There are a few average dives arund the island, but even these are better than a lot of places you may dive in Malaysia or Thailand. The other standouts for me were Shark Plateau at Tokong, and Peunateung. The former was where two of my favourite experiences occurred; on our first dive there we were drifiting with the current, and I was a little further out than the pack. Someone drew my attention to a huge marbled ray travelling alongside us, closer to the group than myself. I cursed myself for being so distant, and sped up to keep pace with the creature. In a flash, it banked like an aircraft, and hurtled past me; one huge eye rotating to examine me as it cruised within a couple of metres of me. To look into the eyes of a huge creature underwater really is a special moment in your life I can do no justice with words; you feel a connection with it that you immediately think impossible: that you acknowledge each other. Sometimes you catch yourself saying “Hello, mate…” in your head. I know how that sounds. This benign animal would bear me no malice; I would prefer to look into the eyes of the Great White (from inside a cage, obviously). To stare and be stared at by the ultimate apex predator of the ocean would be incredible. I’m told it is quite a thought-provoking experience to be scrutinised by something which is figuring out whether it can devour you. Barracuda also stalk the waters of the island, and at Tokong I fought to hang onto a rock, observing a 100+ strong school effortlessly facing into the speeding currents, their sleek missile-shaped bodies perfect for mocking all that nature could throw at them. At one point I ascended, and drifted through them, amazed at the fact that there were two species in this school, separated by an invisible line. A baby blacktip shark completed a great dive here.

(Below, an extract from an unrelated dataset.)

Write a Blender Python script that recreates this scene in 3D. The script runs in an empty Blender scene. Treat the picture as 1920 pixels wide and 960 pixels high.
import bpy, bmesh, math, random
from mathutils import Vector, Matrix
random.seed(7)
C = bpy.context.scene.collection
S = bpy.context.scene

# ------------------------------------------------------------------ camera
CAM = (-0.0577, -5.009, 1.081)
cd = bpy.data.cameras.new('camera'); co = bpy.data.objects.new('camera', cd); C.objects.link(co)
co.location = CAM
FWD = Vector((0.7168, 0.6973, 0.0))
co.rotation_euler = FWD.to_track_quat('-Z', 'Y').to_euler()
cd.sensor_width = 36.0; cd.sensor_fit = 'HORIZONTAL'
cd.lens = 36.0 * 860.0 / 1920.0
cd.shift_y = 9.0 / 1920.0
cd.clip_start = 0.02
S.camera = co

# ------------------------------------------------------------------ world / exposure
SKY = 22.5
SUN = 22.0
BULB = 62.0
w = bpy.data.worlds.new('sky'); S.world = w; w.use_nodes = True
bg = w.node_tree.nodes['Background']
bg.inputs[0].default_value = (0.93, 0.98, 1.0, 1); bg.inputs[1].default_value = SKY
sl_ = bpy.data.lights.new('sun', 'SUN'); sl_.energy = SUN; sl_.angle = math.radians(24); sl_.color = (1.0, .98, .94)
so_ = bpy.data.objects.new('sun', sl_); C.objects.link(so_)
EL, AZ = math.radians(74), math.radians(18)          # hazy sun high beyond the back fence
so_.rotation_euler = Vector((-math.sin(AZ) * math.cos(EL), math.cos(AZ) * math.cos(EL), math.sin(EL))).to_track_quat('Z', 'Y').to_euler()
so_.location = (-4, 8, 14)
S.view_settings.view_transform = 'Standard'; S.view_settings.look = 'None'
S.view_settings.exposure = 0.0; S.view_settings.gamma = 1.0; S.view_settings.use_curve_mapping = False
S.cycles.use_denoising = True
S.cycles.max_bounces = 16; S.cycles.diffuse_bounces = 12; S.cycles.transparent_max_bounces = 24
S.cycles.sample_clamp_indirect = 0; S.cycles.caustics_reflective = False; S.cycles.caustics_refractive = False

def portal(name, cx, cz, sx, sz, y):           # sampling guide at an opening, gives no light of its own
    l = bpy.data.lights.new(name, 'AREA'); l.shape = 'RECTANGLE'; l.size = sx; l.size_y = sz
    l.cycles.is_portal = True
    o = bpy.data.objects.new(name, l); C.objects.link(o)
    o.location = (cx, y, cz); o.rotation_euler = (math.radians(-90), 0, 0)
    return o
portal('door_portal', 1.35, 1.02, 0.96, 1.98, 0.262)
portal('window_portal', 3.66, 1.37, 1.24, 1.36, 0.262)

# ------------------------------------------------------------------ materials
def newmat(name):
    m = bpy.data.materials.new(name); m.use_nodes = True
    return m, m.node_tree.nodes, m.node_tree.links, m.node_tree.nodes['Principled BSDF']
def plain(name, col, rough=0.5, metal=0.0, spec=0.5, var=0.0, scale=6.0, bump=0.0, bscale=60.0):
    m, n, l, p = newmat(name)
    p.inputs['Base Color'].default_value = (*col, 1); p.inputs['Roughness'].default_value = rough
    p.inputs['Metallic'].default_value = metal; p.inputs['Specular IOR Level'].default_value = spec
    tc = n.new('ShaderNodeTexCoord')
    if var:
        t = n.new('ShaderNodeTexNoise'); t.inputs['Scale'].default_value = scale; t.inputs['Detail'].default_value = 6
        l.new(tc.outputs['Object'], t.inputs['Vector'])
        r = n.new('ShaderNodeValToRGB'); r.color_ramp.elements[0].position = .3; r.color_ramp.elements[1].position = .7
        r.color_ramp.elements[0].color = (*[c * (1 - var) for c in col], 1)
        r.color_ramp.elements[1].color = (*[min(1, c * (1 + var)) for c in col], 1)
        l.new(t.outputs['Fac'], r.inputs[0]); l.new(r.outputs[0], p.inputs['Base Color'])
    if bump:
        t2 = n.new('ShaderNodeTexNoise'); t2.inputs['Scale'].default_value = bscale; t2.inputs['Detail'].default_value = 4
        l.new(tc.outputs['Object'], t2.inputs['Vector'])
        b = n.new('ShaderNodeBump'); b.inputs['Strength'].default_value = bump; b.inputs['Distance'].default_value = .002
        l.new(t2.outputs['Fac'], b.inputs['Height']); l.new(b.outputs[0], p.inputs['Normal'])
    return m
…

Peunateung has immense vertical drop-offs and walls covered in fans. This site is deep, dropping down to around 75m in places. There was a deep wreck I wanted to dive, and the shop insisted myself and Grumpy do a “check-dive” to make sure we could cope with the narcosis and challenges this presents. This was despite the pair of us haughtily showing them our logbooks; Grumpy’s an experienced instructor, and I’d done 134 dives in the last 5 months, one of those to 60m, and 80% of them wreck penetrations. So we were a bit pissed off at the perceived slight, but had a good dive. I was thankful I had none of the bad ju-ju I’d had at Apo Reef at 60m; I’d gone 20m beyond my previous limit in one dive there, and had scared the shit out of myself. I’m adventurous, but not suicidal. What I was going to witness in the few days before the wreck-dive was going to reinforce that.


Megan said...

I stumbled across your blog a while back and I just have to say that I love it. I think your hilarious and a great story teller. I love reading about your funny adventures. I wish you would post more often. Have fun and stay safe.

old8oy said...

Hey thanks, Megan. I appreciate you taking time out to read it. I like making people laugh, and the stories just came from that...it saves me telling them in the pub when I get home. I'll post a few more this week, as I know you're waiting now. There'll be lots more to come at the end of the year when I head off again.

Where are you from? And how did you come across it? I was surprised to see most of my readers are in North America. Isn't the internet amazing?